William Woollett after William Hogarth – Frontispiece (to Kirby’s Perspective of Architecture)
John Joshua Kirby (1716-74), son of a Suffolk historian, had become an authority on perspective upon which he lectured at the St. Martin’s Lane Academy.
A friend of Gainsborough and Hogarth, he taught perspective to George III when still Prince of Wales.
In 1754 he published a treatise on Dr. Brook Taylor’s Method of Perspective featuring this attractive, delicately finished frontispiece engraved by Woollett after a drawing by Hogarth.
In 1768 the pious, earnest Kirby became secretary and subsequently President of the Incorporated Society of Artists. But resigned two years later because of ill health.

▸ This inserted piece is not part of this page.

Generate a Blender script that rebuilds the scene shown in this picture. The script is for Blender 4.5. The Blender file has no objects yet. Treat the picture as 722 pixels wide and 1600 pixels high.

Kirby is buried at Kew churchyard near his friend Gainsborough.
This engraving shows a cherub seated in a pastoral Italianate landscape, reading Palladio’s Architecture and pointing towards a sunbeam, which highlights a small, round, classical temple.
In the foreground is an unfinished classical column which resembles a sceptre and represents a new order of architecture.
It has a shaft similar to a bundle of fasces and a capital composed of the Star of the Garter, and Prince of Wales’ feathers and coronet.
It rests against a plinth with an architectural perspective drawing and cube at the base.
In the background is a neat Italian town.
William Hogarth
William Hogarth, (born November 10, 1697, London, England—died October 26, 1764, London). The first great English-born artist to attract admiration abroad, best known for his MORAL and satirical engravings and paintings—e.g., A Rake’s Progress (eight scenes,1733).
His attempts to build a reputation as a history painter and portraitist, however, met with financial disappointment. His aesthetic theories had more influence in Romantic literature than in painting.